Short Answer

The Stefan–Boltzmann law states that the total radiant energy emitted per unit area of a blackbody is directly proportional to the fourth power of its absolute temperature. This means that if the temperature of a body increases, the amount of radiation it emits increases very rapidly.

Mathematically, the law is written as E = σT⁴, where E is the radiant energy emitted per unit area, T is the absolute temperature in Kelvin, and σ is the Stefan–Boltzmann constant. This law is fundamental in studying heat radiation and blackbody behavior.

Detailed Explanation :

Stefan-Boltzmann Law

The Stefan–Boltzmann law is a very important principle in thermal physics that explains how much energy is radiated by a perfect blackbody depending on its temperature. According to this law, the energy emitted by a blackbody increases extremely fast as the temperature rises, because the energy is proportional to the fourth power of temperature. This law helps scientists understand heat radiation, star temperatures, and many thermal processes.

The law is expressed mathematically as:

E = σT⁴

Where:

• E = total energy radiated per unit area per second
• T = absolute temperature in Kelvin
• σ = Stefan–Boltzmann constant (5.67 × 10⁻⁸ W/m²K⁴)

This equation shows that even a small increase in temperature causes a very large increase in radiation.

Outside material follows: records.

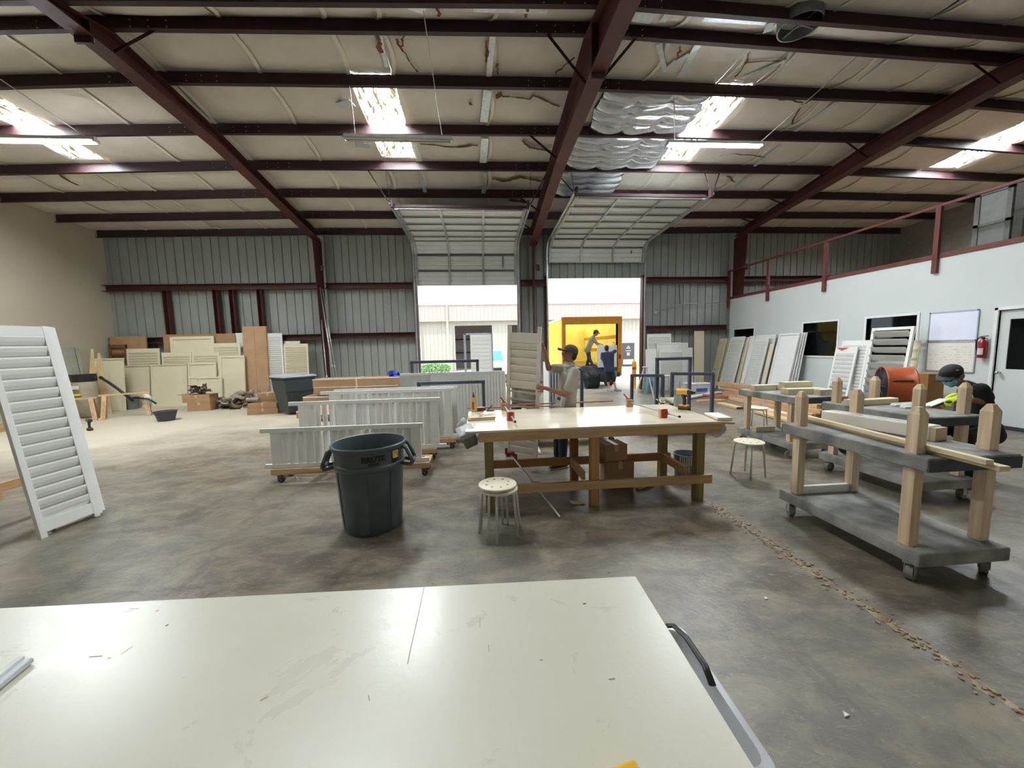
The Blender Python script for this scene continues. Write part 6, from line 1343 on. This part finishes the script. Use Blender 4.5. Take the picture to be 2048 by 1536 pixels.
def person(label, J, head, tone, shirt, pants, vox=.008, cap=None, hair=True, mask=False, gloves=None, shorts=False, shoe=None, sleeve=.62, collar=False, hands=None, loc=None, glasses=False, visor_up=.0, hem=.03):
    """J: world joints; head=(centre, forward, up)"""
    base = V(loc); r = thing('person', label, 'person', base)
    hc, hf, hu = V(head[0]), V(head[1]).normalized(), V(head[2]); hu = (hu - hf * hu.dot(hf)).normalized(); hs = hf.cross(hu)
    b = MB()
    # head
    ell(b, hc + hu * .028 - hf * .012, (hs, hf, hu), (.075, .094, .098)); ell(b, hc - hu * .035 + hf * .022, (hs, hf, hu), (.062, .066, .075)); capsule(b, hc - hu * .088 + hf * .052, hc - hu * .075 + hf * .02, .030, .045, 12)
    capsule(b, hc + hf * .082 + hu * .018, hc + hf * .102 - hu * .022, .008, .013, 8); capsule(b, hc + hf * .082 - hu * .024 - hs * .012, hc + hf * .082 - hu * .024 + hs * .012, .012, .012, 8)
    for s in (-1, 1):
        ell(b, hc + hs * s * .078 - hf * .006 - hu * .008, (hf, hs, hu), (.018, .009, .031), 10, 6); capsule(b, hc + hs * s * .045 + hf * .074 + hu * .03, hc + hs * s * .015 + hf * .084 + hu * .03, .010, .010, 8)
    capsule(b, hc - hu * .07 - hf * .02, (J['shL'] + J['shR']) / 2 + V((0, 0, .0)), .050, .046, 14)
    # limbs
    for S in 'LR':
        capsule(b, J['sh' + S], J['el' + S], .046, .038); capsule(b, J['el' + S], J['wr' + S], .038, .026)
        capsule(b, J['hip' + S], J['kn' + S], .078, .052); capsule(b, J['kn' + S], J['an' + S], .052, .035); capsule(b, J['kn' + S] * .6 + J['an' + S] * .4, J['kn' + S] * .55 + J['an' + S] * .45, .054, .05)
    capsule(b, J['shL'], J['shR'], .05); capsule(b, (J['shL'] + J['shR']) / 2, (J['hipL'] + J['hipR']) / 2, .072, .08)
    if hands:
        for S in 'LR':
            if S in hands and not (gloves and S in gloves): hand(b, J['wr' + S], *hands[S])
    fuse(b, 'body', tone, r, vox, 3, .45)
    # face details
    for s in (-1, 1):
        e = MB(); ell(e, hc + hs * s * .031 + hf * .083 + hu * .008, (hs, hf, hu), (.011, .006, .006), 10, 6); e.build('eye', M_eye, r, smooth=True, world=True)
        e = MB(); capsule(e, hc + hs * s * .046 + hf * .082 + hu * .031, hc + hs * s * .016 + hf * .094 + hu * .034, .005, .006, 6); e.build('eyebrow', M_hair, r, smooth=True, world=True)
    if not mask: e = MB(); capsule(e, hc - hs * .022 + hf * .088 - hu * .052, hc + hs * .022 + hf * .088 - hu * .052, .006, .006, 8); e.build('mouth', M_lip, r, smooth=True, world=True)
    if hair:
        e = MB(); ell(e, hc + hu * .034 - hf * .026, (hs, hf, hu), (.083, .094, .098)); ell(e, hc - hu * .03 - hf * .055, (hs, hf, hu), (.068, .052, .06)); fuse(e, 'hair', M_hair, r, .008, 4)
    if cap:
        e = MB(); ell(e, hc + hu * .050 - hf * .010, (hs, hf, hu), (.092, .110, .085)); fuse(e, 'cap', cap, r, .007, 4)
        vf = (hf + hu * visor_up).normalized(); vn = hs.cross(vf)
        def vis(u, v): 
            a = (u - .5) * 2; return hc + hu * .052 + hs * a * .078 + vf * (.075 + .105 * v * math.sqrt(max(0, 1 - .55 * a * a))) - vn * 0 - hu * (.022 * a * a + .012 * v)
        o = MB().grid(vis, 10, 5).build('cap_visor', cap, r, smooth=True, world=True); q = o.modifiers.new('t', 'SOLIDIFY'); q.thickness = .006
    if mask:
        e = MB(); ell(e, hc - hu * .04 + hf * .058, (hs, hf, hu), (.062, .050, .056)); fuse(e, 'face_mask', mat('surgical_blue', (96, 176, 214), .7, var=.1, stretch=(1, 1, 6), scale=12), r, .006, 2)
        for s in (-1, 1): MB().tube([hc - hu * .03 + hf * .06 + hs * s * .058, hc - hu * .015 + hs * s * .082], .003, 6).build('mask_loop', MATS['surgical_blue'], r, world=True)
    if glasses:
        for s in (-1, 1): MB().tube([hc + hs * s * .034 + hf * .096 + hu * .008 + hs * .024 * math.cos(t) + hu * .016 * math.sin(t) for t in [2 * math.pi * i / 12 for i in range(13)]], .0025, 6).tube([hc + hs * s * .058 + hf * .09 + hu * .012, hc + hs * s * .08 + hu * .004], .0025, 6).build('glasses', M_track, r, world=True)
    # shirt
    b = MB(); mid = (J['hipL'] + J['hipR']) / 2; shm = (J['shL'] + J['shR']) / 2; up = (shm - mid).normalized(); across = (J['shR'] - J['shL']).normalized(); fr = across.cross(up)
    for S in 'LR':
        e = J['sh' + S] + (J['el' + S] - J['sh' + S]) * sleeve; capsule(b, J['sh' + S], e, .068, .066); o_ = J['hip' + S] * .9 + mid * .1
        capsule(b, J['sh' + S] * .82 + shm * .18 - up * .06, J['hip' + S] + up * .02, .088, .098, 16); b.rings([b.ring(J['sh' + S] + (e - J['sh' + S]) * t, *(lambda d: (d.cross(V((.3, .5, .81))).normalized(), d.cross(d.cross(V((.3, .5, .81))).normalized())))((e - J['sh' + S]).normalized()), rr_, rr_, 14) for t, rr_ in ((.3, .062), (1.12, .064))])
    capsule(b, J['shL'] - up * .005, J['shR'] - up * .005, .066); capsule(b, shm - up * .1, mid + up * .08, .112, .115, 18, .95, across); capsule(b, shm + up * .01, shm + (hc - shm) * .36, .078, .060)
    capsule(b, J['hipL'] - up * .03, J['hipR'] - up * .03, .105); capsule(b, J['hipL'] - up * hem, J['hipR'] - up * hem, .124); capsule(b, J['hipL'] + up * .04, J['hipL'] - up * hem, .112, .118); capsule(b, J['hipR'] + up * .04, J['hipR'] - up * hem, .112, .118)
    fuse(b, 'shirt', shirt, r, max(vox, .009), 5)
    if collar:
        c = shm + (hc - shm) * .36; MB().rings([[c + across * rr_ * math.cos(t) + fr * rr_ * math.sin(t) + up * (z + .018 * math.sin(t)) for t in [2 * math.pi * i / 20 for i in range(20)]] for rr_, z in ((.080, -.022), (.072, .014), (.066, .014), (.07, -.012))], False).build('collar', shirt, r, smooth=True, world=True)
        MB().bar(shm + fr * .118 - up * .05, mid + fr * .125 + up * .1, .004, .03, fr).build('placket', shirt, r, world=True)
    # trousers
    b = MB(); capsule(b, J['hipL'], J['hipR'], .104)
    for S in 'LR':
        capsule(b, J['hip' + S], J['kn' + S], .092, .074 if not shorts else .088)
        if not shorts: capsule(b, J['kn' + S], J['an' + S] + V((0, 0, .03)), .072, .058)
    fuse(b, 'shorts' if shorts else 'trousers', pants, r, max(vox, .009), 5)
    # shoes
    for S in 'LR':
        if 'toe' + S in J:
            a, t = J['an' + S], J['toe' + S]; d = (t - a); d.z = 0; d.normalize(); g = V((a.x, a.y, J['gz'] if 'gz' in J else 0)); e = MB()
            capsule(e, g - d * .04 + V((0, 0, .045)), g + d * .06 + V((0, 0, .045)), .043, .046, 12, 1.0); capsule(e, g + d * .06 + V((0, 0, .034)), g + d * .17 + V((0, 0, .032)), .046, .036, 12, .8, d.cross(V((0, 0, 1)))); capsule(e, g + V((0, 0, .05)), a + V((0, 0, .02)), .044, .046)
            fuse(e, 'shoe', shoe or mat('dark_shoe', (44, 40, 40), .6), r, .008, 3); MB().box(g + d * .065 + V((0, 0, .010)), (.29, .088, .02), Matrix.Rotation(math.atan2(d.y, d.x), 3, 'Z')).build('sole', mat('shoe_sole', (150, 144, 136), .7), r, world=True, bevel=.008)
    return r
def K(**k): return {a: V(b) if a != 'gz' else b for a, b in k.items()}
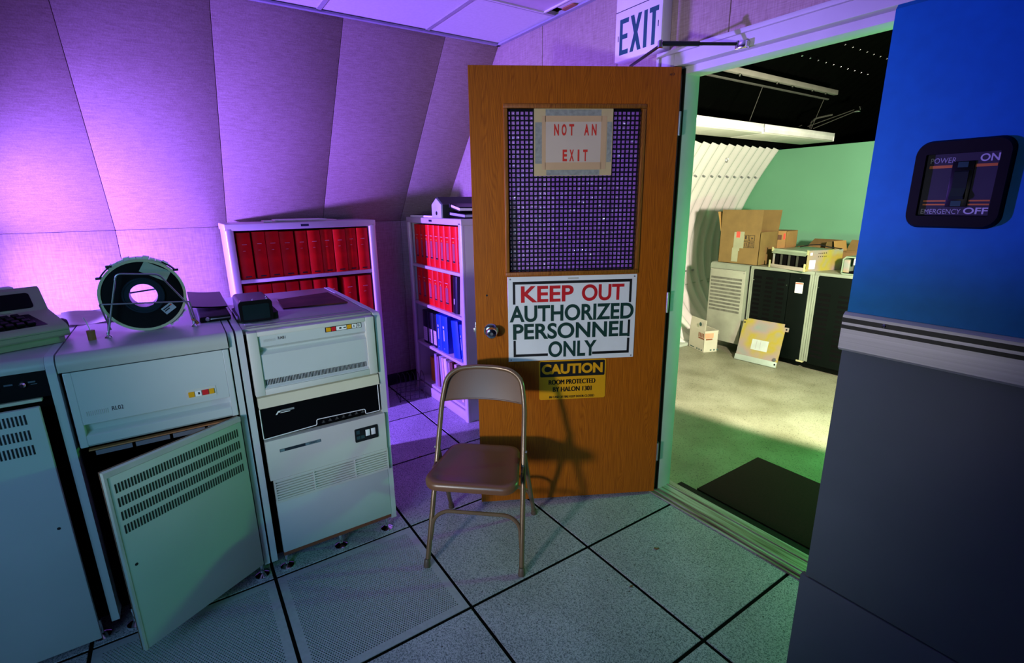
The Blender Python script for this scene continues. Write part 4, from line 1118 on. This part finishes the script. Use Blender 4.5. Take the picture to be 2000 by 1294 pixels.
for a, c, h, m, ln, lab, yy in mags:
    t = binder(QF, a, c, .108, h, m, lab, 'booklets on the bottom shelf', style='none', lean=ln, y=.02 + yy * .1, dep=.22, cat='booklet')

# on top of the bookcases
for k, (x0, x1, d, z, hh, lab) in enumerate(((-.865, -.40, .06, 1.4255, .008, 'lower flat folder of papers on top of the left bookcase'), (-.80, -.47, .05, 1.434, .006, 'upper flat folder of papers on top of the left bookcase'))):
    t = thing('paper_folder', lab, 'folder', T=SF @ Matrix.Translation(((x0 + x1) / 2, d + .12, z)), group='folders on the left bookcase')
    b = B(SF); b.prism([(x0, d), (x1, d + .02), (x1 - .01, d + .25), (x0 + .02, d + .25)], 'z', z, z + hh); b.build('cover', PAPER if k else PINKP, t, 0)
    b = B(SF); b.box(x0 + .002, d - .004, z + .001, x0 + .05, d + .02, z + hh + .004, .003); b.build('folded_corner', PAPER, t)
t = thing('flat_tray', 'flat white folder with dark cover, leftmost on top of the right bookcase', 'folder', T=QF @ Matrix.Translation((-2.15, .15, 1.43)))
b = B(QF); b.box(-2.34, .01, 1.4305, -1.94, .28, 1.444); b.build('pages', PAPER, t, 0)
b = B(QF); b.box(-2.345, .012, 1.4445, -1.94, .285, 1.448); b.build('cover', BLACK, t, 0)
t = thing('house_box', 'small house-shaped box with a pale gable and round hole on the right bookcase', 'birdhouse', T=QF @ Matrix.Translation((-1.84, .17, 1.43)))
b = B(QF); gb = [(-1.918, 1.431), (-1.768, 1.431), (-1.768, 1.521), (-1.843, 1.565), (-1.918, 1.521)]
b.prism([(x, z - .0) for x, z in gb], 'y', .0, .012); b.build('gable', M('gable_grey', (.5, .52, .6), .6), t)
b = B(QF); b.lathe([(.014, 0), (.014, .001), (0, .001)], (-1.843, -.0002, 1.463), (0, -1, 0), 16); b.build('round_hole', BLACK, t)
b = B(QF); b.prism(gb, 'y', .012, .27); b.build('body', M('dark_green_body', (.02, .028, .026), .5), t)
b = B(QF); b.prism([(-1.925, 1.516), (-1.843, 1.566), (-1.761, 1.516), (-1.757, 1.522), (-1.843, 1.574), (-1.929, 1.522)], 'y', .01, .29); b.build('roof', M('roof_dark', (.03, .035, .035), .6), t)
for k, (z, ry, lab) in enumerate(((1.441, .0, 'lower black ring binder lying flat on the right bookcase'), (1.486, -.0, 'upper black ring binder with cream pages lying tilted on the right bookcase'))):
    T = QF @ Matrix.Translation((-1.60, .15, z)) @ Matrix.Rotation(.06 + .05 * k, 4, 'Y') @ Matrix.Rotation(-.2 * k, 4, 'Z')
    t = thing('ring_binder', lab, 'binder', T=T, group='black binders on the right bookcase')
    b = B(T); b.box(-.105, -.13, .0, .12, .13, .003, .001, 1); b.box(-.105, -.13, .027, .12, .13, .03, .001, 1); b.box(-.108, -.13, .0, -.104, .13, .03, .001, 1); b.build('cover', BLKPL, t)
    b = B(T); b.box(-.095, -.122, .006, .115, .122, .022); b.build('pages', PAPER if k else M('page_grey', (.4, .4, .5), .7), t, 0)

# wire rack on the floor between the bookcases
RKM = FR((-2.19, .07, 0), math.radians(78))
t = thing('wire_rack', 'dark wire sorter rack on the floor between the two bookcases', 'rack', T=RKM)
for k in range(6):
    x = -.095 + .038 * k
    b = B(RKM); b.tube(fillet([(x - .012, -.09, .012), (x, -.075, .20), (x, .075, .20), (x - .012, .09, .012)], .05), .0022, 6); b.build('hoop', WIRE, t)
for y, z in ((-.09, .012), (.09, .012), (-.083, .10), (.083, .10), (-.088, .045)):
    b = B(RKM); b.tube([(-.115, y, z), (.105, y, z)], .0024, 6); b.build('rail', WIRE, t)
for x in (-.11, .10):
    b = B(RKM); b.tube([(x, -.09, .012), (x, .09, .012)], .0024, 6); b.build('end_rail', WIRE, t)
    for y in (-.09, .09):
        b = B(RKM); b.lathe([(.004, 0), (.005, .012), (0, .012)], (x, y, 0), (0, 0, 1), 8); b.build('foot', WIRE, t)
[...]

Meaning of the Stefan-Boltzmann Law

The Stefan–Boltzmann law tells us that:

• If temperature doubles, radiation increases by 2⁴ = 16 times.
• If temperature triples, radiation increases by 3⁴ = 81 times.

This rapid rise happens because the temperature is raised to the fourth power. The law applies strictly to blackbodies, which are ideal objects that absorb all radiation and emit maximum radiation. Real objects emit less than blackbodies, but the Stefan–Boltzmann law can still be applied with a correction factor called emissivity.

Role of Emissivity

Real objects are not perfect blackbodies. They emit only a fraction of the total radiation predicted by the Stefan–Boltzmann law. To account for this, a factor called emissivity (ε) is used.

The equation becomes:

E = εσT⁴

Where:

• ε = emissivity of the surface
• 0 ≤ ε ≤ 1
• ε = 1 for a perfect blackbody
• ε < 1 for real surfaces

Dark and rough surfaces have high emissivity, while shiny or polished surfaces have low emissivity.

Origin of the Stefan-Boltzmann Law

The law was discovered in two stages:

1. Josef Stefan (1879)
   Stefan found experimentally that the radiant energy of a blackbody depends on the fourth power of temperature.
2. Ludwig Boltzmann (1884)
   Boltzmann derived the same law theoretically using thermodynamics and electromagnetic theory.

Together, their contributions created the Stefan–Boltzmann law.

Importance of Stefan-Boltzmann Law

This law is extremely important in physics, astronomy, engineering, and climate science.

1. Determining Temperature of Stars

Astronomers use the Stefan–Boltzmann law to calculate the surface temperature of stars.
For example, the Sun behaves almost like a blackbody, so its temperature can be estimated using this law.

2. Study of Global Warming

Earth absorbs and emits radiation approximately like a blackbody.
Climate scientists use this law to understand how temperature changes affect heat radiated by the Earth.

3. Heat Radiation Calculations

Thermal engineers apply this law to calculate heat loss from furnaces, boilers, and heating systems.

4. Spacecraft and Satellite Design

Spacecraft surfaces face extreme temperature changes. The law helps control and regulate heat radiation in space.

5. Infrared Thermometers

Non-contact temperature measurement devices use blackbody radiation and this law to measure the temperature of objects.

Stefan-Boltzmann Constant (σ)

The constant σ has a fixed value:

σ = 5.67 × 10⁻⁸ W/m²K⁴

This constant connects temperature with radiated energy and is essential in heat radiation studies.

Relation to Other Radiation Laws

The Stefan–Boltzmann law is connected to other thermal radiation laws:

• Wien’s Displacement Law tells us the wavelength of maximum radiation.
• Planck’s Law explains the distribution of radiation at different wavelengths.
• Kirchhoff’s Law relates absorption and emission of radiation.

Together, these laws build the entire understanding of blackbody radiation.

Example to Understand the Law

Suppose a blackbody has a temperature of 500 K. If its temperature increases to 1000 K:

• The temperature doubles
• Radiation increases by 2⁴ = 16 times

This example shows how sensitive radiation is to temperature.

Conclusion

The Stefan–Boltzmann law states that the total radiant energy emitted by a blackbody is proportional to the fourth power of its temperature. This means that radiation increases very sharply with temperature. The law is vital for understanding thermal radiation and is widely used in astronomy, climate science, engineering, and heat transfer calculations. It explains why hotter objects emit more energy and why objects glow more brightly as temperature increases.